Подскакивает один да:
– Успокойтесь, а то и вам ето буде!
Правда, сти-ихли все, как воды в рот набрали! Смолкли. Подбегает Коновалов етот самый – тот, что в красную субботу был…
Вопрос: – Его тогда партизаны перехватили тоже?
– Перехватили и ранили, а кто-то из казюлицких его в уборную спрятали. А через ночь на жеребке завезли в Кировск.
Вопрос: – Он был начальник полиции?
– Начальник самый главный, етой, кировской, ну там. Отрядом уже ихним командовал. Ну, дак он подходит:
– Ну, что – ету сторону на уголь жечь, а ета сторона пусть стоит!
Вопрос: – На деревню показывает?
– На деревню. Эти немцы уже как бежали, а сюда ветерок, как бежали по-за хлевами, по-за хлевами – через одну, через одну запалили. Это уже и горит всё. «А вы, говорит, расходитесь». Все тогда и побежали, и я побежала.
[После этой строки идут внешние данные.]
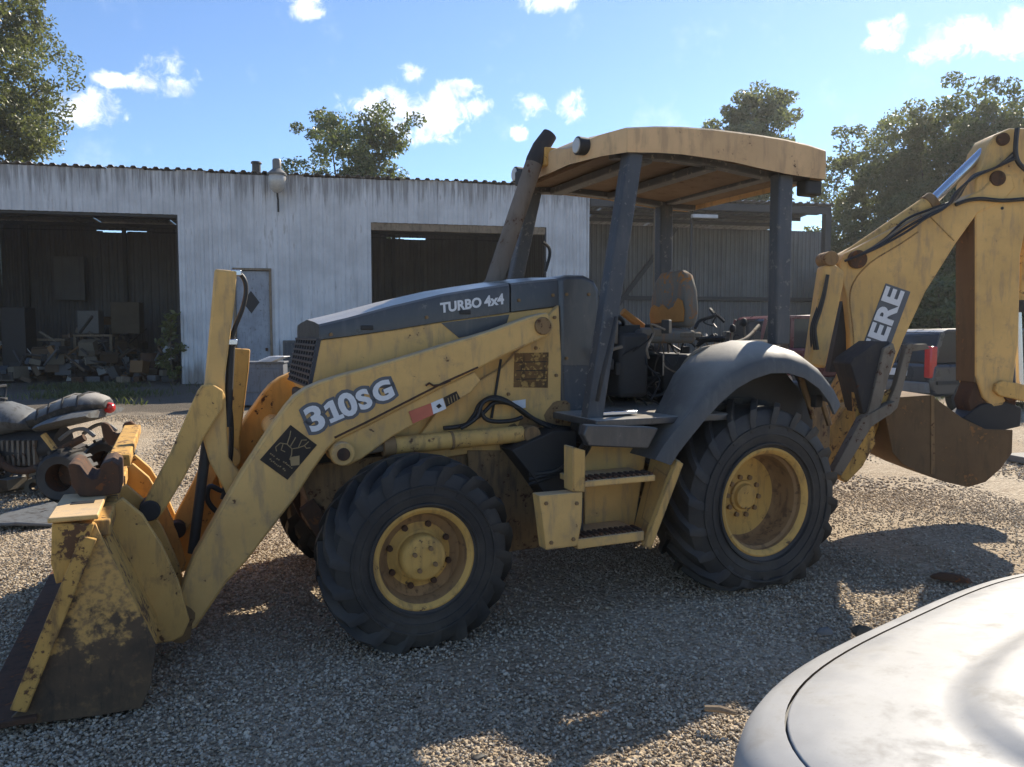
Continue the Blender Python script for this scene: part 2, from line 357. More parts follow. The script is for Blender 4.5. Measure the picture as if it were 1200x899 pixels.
def gpts(y0, y1, dens, half):
    area = (y1-y0)*(half(y0)+half(y1)); k = int(area*dens)
    y = rng.uniform(y0, y1, k); x = rng.uniform(-1, 1, k)*np.array([half(q) for q in y])
    f = np.sin(x*1.7+y*.9+1)+np.sin(x*.8-y*1.9)+.7*np.sin(x*4.1+y*3.3)+.5*np.sin(x*9+y*2.2)   # thinner where the fines show
    keep = rng.uniform(0, 1, k) < .72+.22*f; x = x[keep]; y = y[keep]
    t = np.clip((5.3-y)/1.7, 0, 1); t = t*t*(3-2*t)
    return np.stack([x, y, -.004-.055*t+rng.uniform(-.005, .004, len(x))], 1)
def heap(cx, cy, rad, k):                                # stones pushed up round a tyre
    a = rng.uniform(0, 6.28, k); q = rad*rng.uniform(.55, 1.25, k); x = cx+np.cos(a)*q*1.3; y = cy+np.sin(a)*q
    return np.stack([x, y, np.array([gz(*p) for p in zip(x, y)])+rng.uniform(-.004, .022, k)*np.clip(1.35-q/rad, 0, 1)], 1)
hw = lambda y: y*.78+1.6
# stones
scatter('gravel_stones', np.concatenate([gpts(1.6, 4.2, 7000, hw), gpts(4.2, 7.5, 3200, hw), heap(-.52, 3.93, .24, 900), heap(1.46, 4.82, .32, 1000), heap(-1.6, 3.2, .25, 500)]), .0035, .0100, SM)
scatter('coarse_gravel', np.concatenate([gpts(7.5, 14.5, 420, hw), gpts(1.6, 7.5, 70, hw)]), .009, .017, SM)

# ------------------------------------------------------------------ the backhoe loader (local axes: x forward, y left, z up)
TH = R(24); OX, OY = 1.078, 5.509
root = empty('backhoe_loader', (OX, OY, 0), math.pi+TH,
             'worn yellow backhoe loader with charcoal hood and tan canopy parked on the gravel', 'backhoe loader')
RM = Matrix.Translation((OX, OY, 0)) @ Matrix.Rotation(math.pi+TH, 4, 'Z'); RI = RM.inverted()
RIR = RI.to_3x3()
CAM = Vector((0, 0, CAMH)); CL_ = RI @ CAM
def P(x, y, v):                                          # a traced pixel on the lengthwise plane y = v of the machine
    r = RIR @ ray(x, y); t = (v-CL_.y)/r.y; return CL_+r*t
def D(x, y, d):                                          # a traced pixel on the plane of the swung backhoe, d metres ahead
    r = ray(x, y); return RI @ (CAM+r*(d/r.y))
def PP(pts, v): return [P(x, y, v) for x, y in pts]
def DD(pts, d): return [D(x, y, d) for x, y in pts]
BACK = RIR @ Vector((0, 1, 0))
VX, VY, VZ = Vector((1, 0, 0)), Vector((0, 1, 0)), Vector((0, 0, 1))
def plate(name, px, v, th, m, parent=root, bevel=.006, **k):   # a plate standing lengthwise, outer face on y = v
    return MB().prism(PP(px, v), (0, -th, 0)).build(name, m, parent, bevel, **k)
def dplate(name, px, d, th, m, parent=root, bevel=.006, **k):
    return MB().prism(DD(px, d), BACK*th).build(name, m, parent, bevel, **k)
def mir(pts): return [Vector((p.x, -p.y, p.z)) for p in pts]
def mbshift(px, v, th, mirror=False):
    a = PP(px, v); return (mir(a), (0, th, 0)) if mirror else (a, (0, -th, 0))

# --- wheels
def tyre_mesh(Ro, Wd, Rr, nl, lh, sweep, cz, lw):
    mb = MB(); h = Wd/2
    prof = [(Rr, -h*.80), (Rr+.02, -h*.9), ((Ro+Rr)/2-.02, -h*1.03), (Ro-.06, -h*.98), (Ro-.022, -h*.86), (Ro-.004, -h*.55), (Ro, 0), (Ro-.004, h*.55), (Ro-.022, h*.86), (Ro-.06, h*.98), ((Ro+Rr)/2-.02, h*1.03), (Rr+.05, h*.97), (Rr+.02, h*.9), (Rr, h*.8)]
    mb.lathe(prof, 72)
    for s in (-1, 1):
        for q in (.18, .42, .66): rr = Rr+.02+(Ro-.05-Rr)*q; mb.lathe([(rr-.009, s*h*.97), (rr-.004, s*(h*1.03+.004)), (rr+.004, s*(h*1.03+.004)), (rr+.009, s*h*.97)], 72)
    for s in (-1, 1):
        for k in range(nl):
            a0 = 2*math.pi*(k+(.5 if s > 0 else 0))/nl
            st = [(-.06, Ro-.003, 0.), (.35, Ro-.004, .33), (.72, Ro-.014, .66), (.95, Ro-.04, .88), (1.0, Ro-.085, 1.), (1.01, Ro-.13, 1.05)]
            vs = []
            for (yy, rr, tt) in st:
                a = a0+tt*sweep*-1
                hh = lh*(1 if rr > Ro-.06 else .55 if rr > Ro-.1 else .12)
                for da, top in ((-lw, 0), (-lw*.72, 1), (lw*.72, 1), (lw, 0)):
                    r_ = rr+(hh if top else -.012); y_ = s*(h*yy*(1.0+(0.02 if top and yy > .9 else 0)))
                    vs.append((r_*math.cos(a+da), y_, r_*math.sin(a+da)))
            fs = []
            for i in range(len(st)-1):
                for j in range(3): fs.append((i*4+j, i*4+j+1, i*4+5+j, i*4+4+j))
            fs += [(3, 2, 1, 0), tuple(len(st)*4-4+j for j in range(4))]
            mb.add(vs, fs)
    out = []
    for x, y, z in mb.v:
        if z < -(cz-.005):
            y *= 1+.25*min(.3, (-(cz-.005)-z)); z = -(cz-.005)-.12*(-(cz-.005)-z)
        elif z < -cz*.55: y *= 1+.10*((-z-cz*.55)/(cz*.45))
        out.append((x, y, z))
    mb.v = out
    return mb
def wheel(name, loc, Ro, Wd, Rr, nl, lh, sweep, lw, rimprof, hub, nuts, flip=0., steer=0., dip=0.):
    t = tyre_mesh(Ro, Wd, Rr, nl, lh, sweep, loc[2]+dip, lw).build(name, M['tyre'], root, smooth=38, loc=loc)
    rz = math.pi if flip else 0
    t.rotation_euler = (0, 0, rz+steer)
    MB().lathe(rimprof[:5], 56).build('rim_flange', M['rim'], t, smooth=35)
    MB().lathe(rimprof[4:-4], 56).build('rim', M['rim_inner'], t, smooth=35)
    MB().lathe(rimprof[-5:], 56).build('wheel_disc', M['rim'], t, smooth=35)
    MB().lathe(hub, 40).build('hub', M['rim'], t, smooth=35)
    nut0 = None
    for (rad, yy, cnt, nr, mm, ph) in nuts:
        for k in range(cnt):
            a = 2*math.pi*k/cnt+ph; p = Vector((rad*math.cos(a), yy, rad*math.sin(a)))
            if nut0 is None or nut0[1] != nr:
                o = MB().cyl((0, -.02, 0), (0, .016, 0), nr, nr*.92, 8).build('lug_nut', mm, t, smooth=30); nut0 = (o, nr); o.location = p
            else: inst(nut0[0], 'lug_nut', t, p)
    return t
FR = .232; FY = .15
frim = [(FR+.035, FY-.01), (FR+.037, FY+.004), (FR+.026, FY+.008), (FR+.012, FY+.0), (FR+.002, FY-.012), (FR-.012, FY-.06), (FR-.016, FY-.085), (FR-.05, FY-.10), (.17, FY-.105), (.145, FY-.10), (.13, FY-.085), (.118, FY-.083), (.0, FY-.083)]
fhub = [(.118, FY-.09), (.118, FY-.02), (.110, FY-.006), (.098, FY), (.04, FY+.002), (.0, FY+.002)]
fn = [(.165, FY-.098, 8, .017, M['rust'], .3), (.062, FY+.003, 4, .0125, M['brown'], .5)]
RRm = .305; RY = .215
rrim = [(RRm+.034, RY-.014), (RRm+.036, RY+.002), (RRm+.024, RY+.008), (RRm+.008, RY-.002), (RRm-.004, RY-.02), (RRm-.004, RY-.045), (RRm-.02, RY-.06), (RRm-.024, RY-.15), (RRm-.03, RY-.2), (RRm-.05, RY-.225), (.2, RY-.235), (.15, RY-.225), (.13, RY-.215), (0, RY-.215)]
rhub = [(.105, RY-.22), (.10, RY-.20), (.085, RY-.195), (.075, RY-.175), (.03, RY-.17), (0, RY-.17)]
rn = [(.125, RY-.215, 10, .017, M['brown'], .1)]
for sgn in (1, -1):
    wheel('front_wheel', (2.085, sgn*.79, .418), .474, .33, FR, 18, .050, .50, .056, frim, fhub, fn, sgn < 0, 0, .05)
    wheel('rear_wheel', (-.09, sgn*.79, .525), .594, .46, RRm, 20, .040, .42, .050, rrim, rhub, rn, sgn < 0)

# --- chassis, axle, engine frame
MB().box((1.05, 0, .62), (3.0, .52, .34)).build('chassis_frame', M['brown'], root, .02)
ax = MB(); ax.tube([(2.085, -.62, .43), (2.085, -.25, .40), (2.085, .25, .40), (2.085, .62, .43)], [.07, .10, .10, .07], 14); ax.lathe([(.0, -.17), (.13, -.12), (.15, 0), (.13, .12), (0, .17)], 20, c=(2.085, 0, .39))
ax.build('front_axle', M['brown'], root, smooth=40)
ax = MB(); ax.tube([(-.09, -.6, .525), (-.09, -.3, .53), (-.09, .3, .53), (-.09, .6, .525)], [.11, .16, .16, .11], 16); ax.box((-.05, 0, .62), (.6, .5, .42))
ax.build('rear_axle', M['brown'], root, smooth=40)
plate('front_bracket', [(352,560),(372,545),(400,540),(470,532),(560,530),(575,545),(560,580),(470,590),(400,612),(385,622),(374,600),(362,590)], .40, .8, M['brown'])
for d_ in (0, 1):
    plate('tow_ear', [(352,598),(368,585),(378,598),(386,636),(378,640),(366,622)] if d_ == 0 else [(340,582),(352,572),(362,590),(372,618),(366,624),(350,604)], .43-.5*d_, .05, M['rust'])
plate('mud_guard', [(548,528),(602,528),(622,556),(633,600),(636,641),(590,648),(566,640),(552,590)], .44, .03, M['brown'])
plate('side_tank', [(600,528),(650,505),(676,505),(676,580),(640,582),(622,556)], .62, .3, M['dark'])
plate('loader_tower', [(590,430),(655,357),(658,420),(657,492),(642,500),(628,528),(560,530),(500,540),(470,540),(500,500),(520,470)], .43, .05, M['yellow'])
a, off = mbshift([(590,430),(655,357),(658,420),(657,492),(642,500),(628,528),(560,530),(500,540),(470,540),(500,500),(520,470)], .43, .05, True)
MB().prism(a, off).build('loader_tower', M['yellow'], root, .006)

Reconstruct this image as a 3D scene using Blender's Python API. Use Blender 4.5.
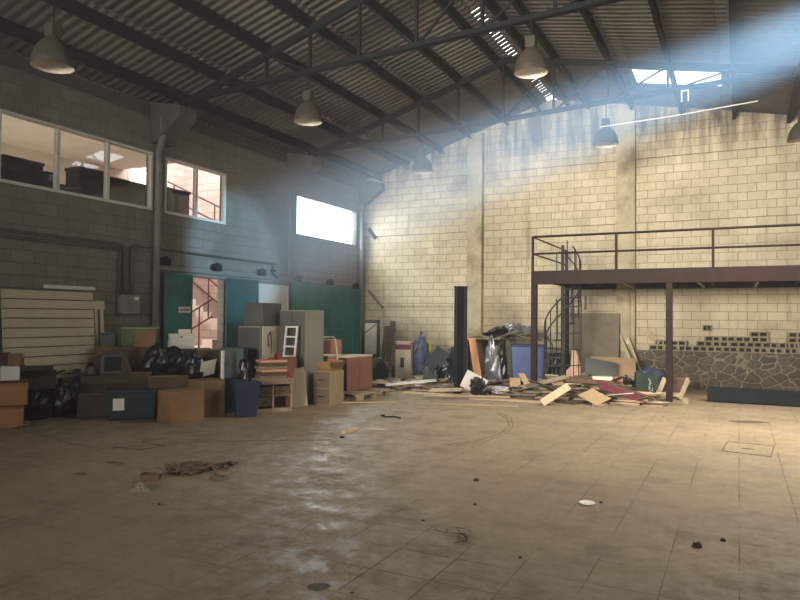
import bpy, math, random
from mathutils import Vector, Matrix, noise
R = math.radians
rnd = random.Random(7)
for o in list(bpy.data.objects): bpy.data.objects.remove(o)
S = bpy.context.scene
COL = S.collection

# ------------------------------------------------------------------ camera
FPX, YAW, PITCH, ROLL, EYE = 670.94, 0.4674, 0.0263, 0.0097, 1.6
WL, WB, WR, WF = -10.28, 17.8, 3.6, -9.0          # inner faces: left, back, right, front
cy_, sy_ = math.cos(YAW), math.sin(YAW)
FW = Vector((-sy_*math.cos(PITCH), cy_*math.cos(PITCH), math.sin(PITCH)))
R0 = Vector((cy_, sy_, 0)); U0 = R0.cross(FW)
RT = R0*math.cos(ROLL) + U0*math.sin(ROLL)
UP = U0*math.cos(ROLL) - R0*math.sin(ROLL)
cam = bpy.data.cameras.new('camera'); cam.sensor_width = 36; cam.lens = 36*FPX/800
cam.clip_start = .05; cam.clip_end = 300
co = bpy.data.objects.new('camera', cam); COL.objects.link(co)
m3 = Matrix((RT, UP, -FW)).transposed()
co.matrix_world = Matrix.Translation((0, 0, EYE)) @ m3.to_4x4()
S.camera = co

# ------------------------------------------------------------------ view, sky, lights
S.view_settings.view_transform = 'Standard'; S.view_settings.look = 'None'
S.view_settings.exposure = 0.0; S.view_settings.gamma = 1; S.view_settings.use_curve_mapping = False
S.cycles.diffuse_bounces = 5; S.cycles.max_bounces = 10; S.cycles.sample_clamp_indirect = 6

w = bpy.data.worlds.new('sky'); S.world = w; w.use_nodes = True
w.node_tree.nodes['Background'].inputs[0].default_value = (.86, .93, 1, 1)
w.node_tree.nodes['Background'].inputs[1].default_value = 5.0

def area(name, loc, target, sx, sy, power, color, spread=180):
    l = bpy.data.lights.new(name, 'AREA'); l.shape = 'RECTANGLE'; l.size = sx; l.size_y = sy
    l.energy = power; l.color = color; l.spread = R(spread)
    o = bpy.data.objects.new(name, l); COL.objects.link(o); o.location = loc
    o.rotation_euler = (Vector(target)-Vector(loc)).to_track_quat('-Z', 'Y').to_euler()
    return o
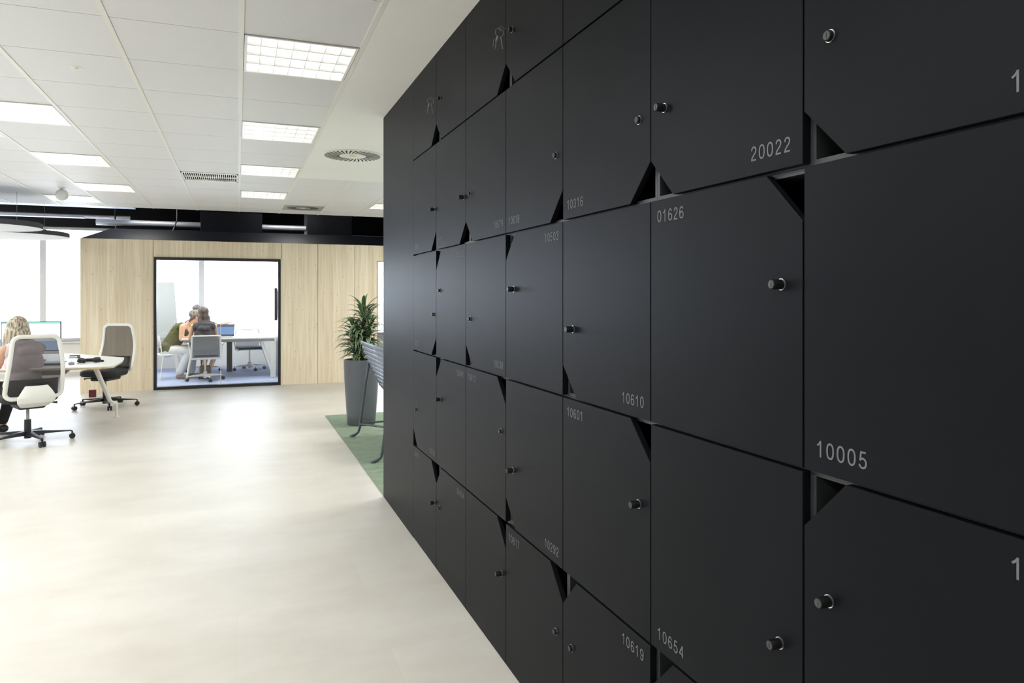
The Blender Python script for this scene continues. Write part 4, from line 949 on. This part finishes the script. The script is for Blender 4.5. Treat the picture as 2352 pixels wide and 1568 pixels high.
# --- meeting: olive top, leaning right over the table (profile), local +x forward
def p1_body(b):
    R = rotm('Y', 28) @ rotm('Z', -90)
    head(b, (.50, .02, 1.10), R); b.cap((.35, 0, .98), (.45, .01, 1.04), .05, .046)
    b.cap((.28, -.14, .93), (.28, .14, .93), .06); b.cap((.06, 0, .62), (.25, 0, .87), .12, .125); b.cap((0, -.08, .53), (0, .08, .53), .12)
    for s in (-1, 1):
        b.cap((.28, s*.18, .93), (.27, s*.21, .72), .05, .042); b.cap((.27, s*.21, .71), (.46, s*.14, .765), .038, .026); hand(b, (.46, s*.14, .765), (1, -.2*s, 0), (0, 0, -1), .95)
        b.cap((.02, s*.09, .53), (.40, s*.11, .52), .085, .062)
    b.cap((.40, -.11, .50), (.22, -.11, .10), .055, .036); b.cap((.20, -.11, .05), (.36, -.13, .035), .034, .028)
    b.cap((.40, .11, .50), (.36, .11, .10), .055, .036); b.cap((.34, .11, .05), (.50, .11, .035), .034, .028)
def p1_top(b): b.cap((.25, -.13, .92), (.25, .13, .92), .078); b.cap((.05, 0, .60), (.22, 0, .86), .145, .15); b.cap((.0, -.07, .53), (.0, .07, .53), .135)
def p1_jeans(b):
    b.cap((0, -.08, .50), (0, .08, .50), .12)
    for s in (-1, 1): b.cap((.02, s*.09, .51), (.40, s*.11, .505), .098, .078)
    b.cap((.40, -.11, .50), (.24, -.11, .14), .075, .075); b.cap((.40, .11, .50), (.37, .11, .14), .075, .075)
def p1_hair(b):
    c = Vector((.50, .02, 1.10)); b.ell(c+Vector((-.03, 0, .04)), (.12, .10, .092)); b.ell(c+Vector((.04, 0, .05)), (.08, .09, .06))
    random.seed(3)
    for i in range(26):
        a = random.uniform(0, 2*PI); e = random.uniform(.0, 1.3); d = Vector((math.cos(a)*math.cos(e)-.35, math.sin(a)*math.cos(e), math.sin(e)*.9)); b.ell(c+Vector((-.03, 0, .03))+d*.085, .028, seg=8, rings=6)
    for i in range(6): b.cap(c+Vector((-.08, -.07+.028*i, .02)), c+Vector((-.13, -.07+.028*i, -.08)), .026, .016, 8)
def p1_shoes(b): b.cap((.20, -.11, .045), (.37, -.13, .035), .042, .034); b.cap((.34, .11, .045), (.51, .11, .035), .042, .034)
P1 = person('person in a sleeveless olive top and pale jeans leaning over the meeting table', (-1.17, 14.15, .008), math.radians(-8), p1_body,
       [('top', M['olive'], p1_top, .009), ('jeans', M['jeans'], p1_jeans, .009), ('hair', M['greyhair'], p1_hair, .007), ('shoes', M['sandal'], p1_shoes, .008)])
eyes(P1, (.50, .02, 1.10), rotm('Y', 28) @ rotm('Z', -90))
# --- meeting: person across the table reaching over the laptop, faces the glass (local -y forward)
def p3_body(b):
    head(b, (0, -.16, 1.19), rotm('X', 20) @ rotm('Z', 180)); b.cap((0, -.05, 1.0), (0, -.12, 1.10), .05, .046)
    b.cap((-.16, -.03, .96), (.16, -.03, .96), .06); b.cap((0, 0, .62), (0, -.02, .90), .13, .14); b.cap((-.08, 0, .53), (.08, 0, .53), .12)
    b.cap((.19, -.03, .96), (.34, -.13, .90), .048, .040); b.cap((.34, -.13, .90), (.56, -.28, .965), .036, .027); hand(b, (.56, -.28, .965), (1, -.45, -.15), (0, -.3, -1), 1.0, .8)
    b.cap((-.19, -.03, .95), (-.22, -.10, .77), .048, .04); b.cap((-.22, -.10, .76), (-.08, -.32, .79), .036, .026); hand(b, (-.08, -.32, .79), (.5, -1, 0), (0, 0, -1))
    for s in (-1, 1): b.cap((s*.10, 0, .53), (s*.12, -.40, .52), .085, .062); b.cap((s*.12, -.40, .50), (s*.12, -.32, .10), .055, .036); b.cap((s*.12, -.30, .045), (s*.12, -.46, .035), .034, .028)
def p3_top(b):
    b.cap((-.14, -.03, .95), (.14, -.03, .95), .078); b.ell((0, -.01, .80), (.18, .14, .18)); b.ell((0, 0, .64), (.165, .14, .14))
    b.cap((.17, -.03, .955), (.31, -.11, .91), .062, .055); b.cap((-.17, -.03, .95), (-.21, -.08, .83), .062, .055)
def p3_tr(b):
    b.cap((-.08, 0, .51), (.08, 0, .51), .13)
    for s in (-1, 1): b.cap((s*.10, 0, .53), (s*.12, -.40, .52), .095, .072); b.cap((s*.12, -.40, .50), (s*.12, -.32, .10), .066, .05)
def p3_hair(b): b.ell((0, -.165, 1.245), (.092, .112, .075)); b.ell((0, -.10, 1.19), (.092, .085, .10)); b.ell((0, -.235, 1.255), (.07, .05, .035))
def p3_sh(b):
    for s in (-1, 1): b.cap((s*.12, -.29, .045), (s*.12, -.47, .035), .042, .036)
P3 = person('person in a navy top reaching an arm over the laptop, behind the two heads', (-.72, 15.05, .008), 0, p3_body,
       [('top', M['navytop'], p3_top, .009), ('trousers', M['trousers'], p3_tr, .010), ('hair', M['greyhair'], p3_hair, .008), ('shoes', M['plastic'], p3_sh, .009)])
eyes(P3, (0, -.16, 1.19), rotm('X', 20) @ rotm('Z', 180))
Вопрос: – У вас много людей осталось?
– Наша деревня большая была. Триста восемнадцать уже спалили, с детьми, ну, а ещё деревня большая. Я прибежала, ещё выгнала корову, телёнка и двое свиней выгнала. Стояло ведро, миска и ложек семь – я за ето, на руку и ушла из хаты. А так в хате всё сгорело. Ну, ушла, села на улице и сижу уже. Немцы меня не трогали. По шляху едут – всё взад-вперёд, взад-вперёд. Некоторые попрятались, а я сижу, думаю – одна смерть, если я уже оттуда ушла!.. Всё сгорело, назавтра приду и на двор ещё не могу зайти. Как гляну – не могу, поверите! Тогда открыла погреб, глянула на эту одёжу: батькино, мамино лежит… Я, вы поверите, обомлела в том погребе. Ну, и что? Прожила… А забыться – не забылось. Тогда снится эта моя сестра, самая младшая, она такая кудлатая была! Ходила во второй класс. Дак я говорю:
– Вот, Алена…
Знаю, что она сожжена. А она мне:
– Ох, Ульяна, да болела ж моя голова, под полено прятала голову, так припёк уже огонь!..
Приснилось. И под полено она прятала свою голову. Так во сне она мне говорит…»
Огненная память, огненные сны…
О снах своих, военных, послевоенных, рассказывали, говорили нам многие. Потому что в снах тех – продолжение их мук. Снова и снова, как самую реальность, переживают люди всё то – вместе с погибшими и как бы уже за них.
Даже «коллективные» бывали сны у людей – после того общего ужаса. И такие, что люди в лесу, поговорив, переговорив утром, вдруг бежали на свои пепелища – настолько реальным приказом были для них ночные, во сне, картины мучений родных, близких…
Мы – у деревни Лозовая, в Осиповичском районе Могилёвской области. Несколько женщин, занятых делом около сенажной ямы, узнав, кто и зачем приехал, говорят с нами, перебивая друг друга: и про вчерашнее всё, и, ещё больше, про сегодняшние дела, заботы, огорчения. И одно с другим переплетено: жизнь у человека одна, и память – тоже одна. Как на дереве: прежде чем дойдёт сок от корней до самой последней, самой молодой веточки, должен он пройти через весь ствол. А эти женщины ещё и довольно молодые, крепкие, потому сегодняшние заботы для них имеют значение большее, чем для тех, для многих, кого старость «отсадила в сторонку». Люди, живущие всеми практическими делами, интересами, и вот они нам – о снах. О своих, таких реальных снах. Потому что сама реальность, действительность тогда выглядела жутким сном, кошмаром. Одно переходило в другое, неизвестно где кончаясь…
«…Мы были в лесу, – говорит Вольга Григорьевна Гришанович, – ну, и пришли из лесу, когда наших спалили. Посмотрели, собрали пепел: дети лежат, кажется, живые. Возьмёшь – пепелок рассыплется. В одной хате мы собрали всех. Девять цыбарок – одни беленькие косточки. А в другой – там уже была гора. И кровь видна была, их, видать, убивали. Потому что они в куче, и кровь была. По уголочкам были, под печью. Через год один дед… Ему приснилась жена: «Почему ты меня не похоронишь? – говорит она во сне. – Я ж под печью в мухоморе!» Ну, он никому не сказал, дождь идёт, он тихонько эту печь разбирает. Приходим, говорим:
– Дедушка, что ты делаешь?
– А мне, говорит, Алеся приснилась: «Что же ты меня не похоронишь, я уже целый год лежу под этой печью, в мухоморе, а ты меня не похоронишь».